Riders to the Sea is a play written by Irish Literary Renaissance playwright John Millington Synge. It was first performed on 25 February 1904 at the Molesworth Hall, Dublin, by the Irish National Theater Society. A one-act tragedy, the play is set in the Aran Islands, Inishmaan, and like all of Synge's plays it is noted for capturing the poetic dialogue of rural Ireland. The plot is based not on the traditional conflict of human wills but on the hopeless struggle of a people against the impersonal but relentless cruelty of the sea.
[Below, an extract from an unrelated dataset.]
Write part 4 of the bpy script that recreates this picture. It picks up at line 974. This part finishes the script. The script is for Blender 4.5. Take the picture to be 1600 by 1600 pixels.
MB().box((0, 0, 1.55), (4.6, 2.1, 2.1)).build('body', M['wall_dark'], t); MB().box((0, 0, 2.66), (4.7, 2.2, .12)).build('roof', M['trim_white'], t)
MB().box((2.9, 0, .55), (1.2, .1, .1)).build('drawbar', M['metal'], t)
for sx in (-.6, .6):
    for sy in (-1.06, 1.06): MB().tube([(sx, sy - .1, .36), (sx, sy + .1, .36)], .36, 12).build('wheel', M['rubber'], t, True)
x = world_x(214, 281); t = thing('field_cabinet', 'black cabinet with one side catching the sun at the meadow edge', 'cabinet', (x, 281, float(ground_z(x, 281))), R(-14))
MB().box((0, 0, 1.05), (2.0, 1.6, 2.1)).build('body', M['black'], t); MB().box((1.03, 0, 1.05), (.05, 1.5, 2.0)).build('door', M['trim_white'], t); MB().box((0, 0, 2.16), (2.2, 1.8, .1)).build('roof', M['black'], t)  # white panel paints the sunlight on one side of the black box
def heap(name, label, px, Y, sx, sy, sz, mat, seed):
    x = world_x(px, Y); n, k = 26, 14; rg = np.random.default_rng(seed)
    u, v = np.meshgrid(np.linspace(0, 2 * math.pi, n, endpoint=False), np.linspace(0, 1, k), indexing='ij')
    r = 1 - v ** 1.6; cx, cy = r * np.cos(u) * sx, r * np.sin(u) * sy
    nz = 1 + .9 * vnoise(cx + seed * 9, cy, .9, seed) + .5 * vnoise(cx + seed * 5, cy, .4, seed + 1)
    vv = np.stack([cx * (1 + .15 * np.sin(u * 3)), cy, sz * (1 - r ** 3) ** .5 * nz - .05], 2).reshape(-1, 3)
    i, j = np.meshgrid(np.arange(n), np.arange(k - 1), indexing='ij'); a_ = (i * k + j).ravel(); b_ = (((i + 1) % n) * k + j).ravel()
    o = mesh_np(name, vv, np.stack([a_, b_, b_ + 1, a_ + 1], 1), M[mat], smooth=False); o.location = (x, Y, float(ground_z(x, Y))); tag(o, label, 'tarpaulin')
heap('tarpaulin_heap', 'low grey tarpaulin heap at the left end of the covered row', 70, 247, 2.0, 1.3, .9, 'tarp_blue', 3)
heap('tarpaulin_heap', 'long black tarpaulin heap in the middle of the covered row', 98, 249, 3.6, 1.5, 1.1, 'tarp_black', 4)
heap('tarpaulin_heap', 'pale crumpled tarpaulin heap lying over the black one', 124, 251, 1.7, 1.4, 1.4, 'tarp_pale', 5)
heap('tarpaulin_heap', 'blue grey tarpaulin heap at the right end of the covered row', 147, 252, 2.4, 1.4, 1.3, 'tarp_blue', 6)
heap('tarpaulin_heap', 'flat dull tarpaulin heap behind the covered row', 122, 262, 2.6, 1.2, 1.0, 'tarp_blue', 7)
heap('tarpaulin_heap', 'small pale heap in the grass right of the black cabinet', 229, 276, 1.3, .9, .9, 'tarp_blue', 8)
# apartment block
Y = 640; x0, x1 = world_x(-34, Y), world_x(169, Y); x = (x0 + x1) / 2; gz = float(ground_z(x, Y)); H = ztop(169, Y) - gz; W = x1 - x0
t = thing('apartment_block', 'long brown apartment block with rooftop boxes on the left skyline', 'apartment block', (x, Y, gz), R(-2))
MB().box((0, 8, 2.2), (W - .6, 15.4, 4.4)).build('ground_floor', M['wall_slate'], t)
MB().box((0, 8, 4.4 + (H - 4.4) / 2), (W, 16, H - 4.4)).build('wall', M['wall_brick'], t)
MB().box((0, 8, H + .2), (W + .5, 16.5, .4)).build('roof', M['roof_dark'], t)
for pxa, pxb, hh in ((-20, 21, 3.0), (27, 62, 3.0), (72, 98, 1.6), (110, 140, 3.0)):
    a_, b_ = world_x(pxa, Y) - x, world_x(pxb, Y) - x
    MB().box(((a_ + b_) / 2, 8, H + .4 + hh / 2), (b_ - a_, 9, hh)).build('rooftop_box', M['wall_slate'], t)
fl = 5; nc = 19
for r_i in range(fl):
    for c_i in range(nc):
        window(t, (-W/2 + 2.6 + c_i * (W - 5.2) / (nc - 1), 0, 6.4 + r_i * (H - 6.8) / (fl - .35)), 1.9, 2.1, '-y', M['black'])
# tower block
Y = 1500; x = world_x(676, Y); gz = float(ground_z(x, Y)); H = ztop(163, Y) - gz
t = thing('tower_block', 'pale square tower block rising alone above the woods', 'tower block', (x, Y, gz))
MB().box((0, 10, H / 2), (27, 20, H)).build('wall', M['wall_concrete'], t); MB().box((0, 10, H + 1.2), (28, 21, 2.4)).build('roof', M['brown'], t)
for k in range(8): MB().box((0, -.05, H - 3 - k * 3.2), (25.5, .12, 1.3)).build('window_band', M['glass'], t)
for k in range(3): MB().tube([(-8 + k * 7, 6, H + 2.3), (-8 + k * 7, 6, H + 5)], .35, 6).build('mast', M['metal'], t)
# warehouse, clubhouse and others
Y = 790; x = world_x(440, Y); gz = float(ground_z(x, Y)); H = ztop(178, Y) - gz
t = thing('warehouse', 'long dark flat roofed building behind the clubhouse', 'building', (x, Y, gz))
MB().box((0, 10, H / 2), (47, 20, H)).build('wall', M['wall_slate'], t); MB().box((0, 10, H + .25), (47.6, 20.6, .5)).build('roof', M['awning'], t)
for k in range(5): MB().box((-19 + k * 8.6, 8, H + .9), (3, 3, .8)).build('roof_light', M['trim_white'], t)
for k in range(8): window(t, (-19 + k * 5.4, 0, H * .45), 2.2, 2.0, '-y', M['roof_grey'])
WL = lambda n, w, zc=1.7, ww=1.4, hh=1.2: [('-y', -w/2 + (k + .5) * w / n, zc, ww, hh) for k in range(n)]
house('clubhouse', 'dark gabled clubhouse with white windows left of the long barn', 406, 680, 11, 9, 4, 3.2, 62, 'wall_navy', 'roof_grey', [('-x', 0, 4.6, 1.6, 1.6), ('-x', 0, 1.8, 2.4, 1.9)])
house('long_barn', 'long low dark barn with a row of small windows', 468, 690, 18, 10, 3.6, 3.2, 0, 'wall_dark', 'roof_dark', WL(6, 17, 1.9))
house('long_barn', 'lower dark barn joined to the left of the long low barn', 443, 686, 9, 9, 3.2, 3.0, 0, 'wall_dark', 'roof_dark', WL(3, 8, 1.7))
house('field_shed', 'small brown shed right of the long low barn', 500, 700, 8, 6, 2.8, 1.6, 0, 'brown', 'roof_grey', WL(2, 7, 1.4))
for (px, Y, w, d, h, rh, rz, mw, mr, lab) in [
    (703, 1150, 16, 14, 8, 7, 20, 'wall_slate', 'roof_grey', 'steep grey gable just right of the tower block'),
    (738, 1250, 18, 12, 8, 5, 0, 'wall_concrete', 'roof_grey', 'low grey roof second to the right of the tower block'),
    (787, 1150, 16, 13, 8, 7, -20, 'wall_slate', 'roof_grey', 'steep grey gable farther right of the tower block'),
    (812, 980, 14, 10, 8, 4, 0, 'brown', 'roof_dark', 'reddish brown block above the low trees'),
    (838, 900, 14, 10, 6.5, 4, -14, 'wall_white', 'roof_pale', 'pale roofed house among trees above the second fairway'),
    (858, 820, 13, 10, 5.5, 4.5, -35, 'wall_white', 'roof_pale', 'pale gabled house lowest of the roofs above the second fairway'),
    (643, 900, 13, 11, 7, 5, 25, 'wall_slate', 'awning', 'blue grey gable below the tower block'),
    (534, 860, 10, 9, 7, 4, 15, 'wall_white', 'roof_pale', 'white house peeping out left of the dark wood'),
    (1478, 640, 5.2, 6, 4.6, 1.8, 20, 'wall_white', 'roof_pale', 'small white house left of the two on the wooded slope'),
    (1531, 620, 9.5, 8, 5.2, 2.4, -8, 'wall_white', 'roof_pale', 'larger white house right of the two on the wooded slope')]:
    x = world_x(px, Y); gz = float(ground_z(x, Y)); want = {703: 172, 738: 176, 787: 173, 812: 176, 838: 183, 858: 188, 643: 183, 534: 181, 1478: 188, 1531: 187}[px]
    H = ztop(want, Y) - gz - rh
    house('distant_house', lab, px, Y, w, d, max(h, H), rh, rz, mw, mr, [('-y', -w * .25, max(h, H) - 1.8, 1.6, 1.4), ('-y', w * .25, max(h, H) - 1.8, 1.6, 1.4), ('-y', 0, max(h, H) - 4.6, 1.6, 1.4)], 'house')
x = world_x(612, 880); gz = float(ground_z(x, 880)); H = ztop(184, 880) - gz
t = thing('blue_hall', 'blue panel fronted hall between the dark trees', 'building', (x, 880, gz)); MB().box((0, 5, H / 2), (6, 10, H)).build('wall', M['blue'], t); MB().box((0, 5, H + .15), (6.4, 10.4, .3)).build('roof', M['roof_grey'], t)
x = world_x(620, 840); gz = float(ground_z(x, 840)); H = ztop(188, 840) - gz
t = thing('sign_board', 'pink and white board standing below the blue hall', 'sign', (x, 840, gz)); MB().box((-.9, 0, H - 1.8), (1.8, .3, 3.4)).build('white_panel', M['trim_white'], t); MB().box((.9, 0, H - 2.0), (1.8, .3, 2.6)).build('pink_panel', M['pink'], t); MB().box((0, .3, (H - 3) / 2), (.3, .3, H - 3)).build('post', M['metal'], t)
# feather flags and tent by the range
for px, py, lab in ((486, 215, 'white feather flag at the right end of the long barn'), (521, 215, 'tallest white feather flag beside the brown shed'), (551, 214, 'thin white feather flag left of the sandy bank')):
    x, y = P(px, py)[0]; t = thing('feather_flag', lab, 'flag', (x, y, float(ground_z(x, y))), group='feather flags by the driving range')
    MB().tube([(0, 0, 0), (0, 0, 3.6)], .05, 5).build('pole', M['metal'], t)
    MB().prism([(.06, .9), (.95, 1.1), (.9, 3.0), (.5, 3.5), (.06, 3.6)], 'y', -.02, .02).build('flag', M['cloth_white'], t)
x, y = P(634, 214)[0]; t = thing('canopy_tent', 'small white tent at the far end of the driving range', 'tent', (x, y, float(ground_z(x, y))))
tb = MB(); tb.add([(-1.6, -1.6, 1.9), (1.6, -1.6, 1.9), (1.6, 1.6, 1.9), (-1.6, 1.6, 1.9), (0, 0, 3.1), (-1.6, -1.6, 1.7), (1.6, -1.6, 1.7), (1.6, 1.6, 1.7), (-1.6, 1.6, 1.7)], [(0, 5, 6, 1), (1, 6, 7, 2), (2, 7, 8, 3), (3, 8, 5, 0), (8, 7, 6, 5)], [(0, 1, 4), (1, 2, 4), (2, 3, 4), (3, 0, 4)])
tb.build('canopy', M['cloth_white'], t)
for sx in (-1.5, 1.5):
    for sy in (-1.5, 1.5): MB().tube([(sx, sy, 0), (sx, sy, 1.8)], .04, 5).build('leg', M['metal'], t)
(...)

In 1897, J. M. Synge was encouraged by his friend and colleague William Butler Yeats to visit the Aran islands. He went on to spend the summers from 1898 to 1903 there. While on the Aran island of Inishmaan, Synge heard the story of a man from Inishmaan whose body washed up on the shore of the island of Donegal, which inspired Riders to the Sea.
Riders to the Sea is written in the dialect of the Aran islands: Hyberno-English. (Synge's use of native Irish/Gaelic language is part of the Irish Literary Renaissance, a period when Irish literature looked to encourage pride and nationalism in Ireland.)
Maurya has lost her husband, and five of her sons to the sea. As the play begins Nora and Cathleen receive word from the priest that a body, that may be their brother Michael, has washed up on shore in Donegal, on the Irish mainland north of their home island of Inishmaan. Bartley is planning to sail to Connemara to sell a horse, and ignores Maurya's pleas to stay. He leaves gracefully. Maurya predicts that by nightfall she will have no living sons, and her daughters chide her for sending Bartley off with an ill word. Maurya goes after Bartley to bless his voyage, and Nora and Cathleen receive clothing from the drowned corpse that confirms it is Michael. Maurya returns home claiming to have seen the ghost of Michael riding behind Bartley and begins lamenting the loss of the men in her family to the sea, after which some villagers bring in the corpse of Bartley, who has fallen off his horse into the sea and drowned.
This speech of Maurya's is famous in Irish drama:
(raising her head and speaking as if she did not see the people around her) They're all gone now, and there isn't anything more the sea can do to me.... I'll have no call now to be up crying and praying when the wind breaks from the south, and you can hear the surf is in the east, and the surf is in the west, making a great stir with the two noises, and they hitting one on the other. I'll have no call now to be going down and getting Holy Water in the dark nights after Samhain, and I won't care what way the sea is when the other women will be keening. (To Nora) Give me the Holy Water, Nora; there's a small sup still on the dresser.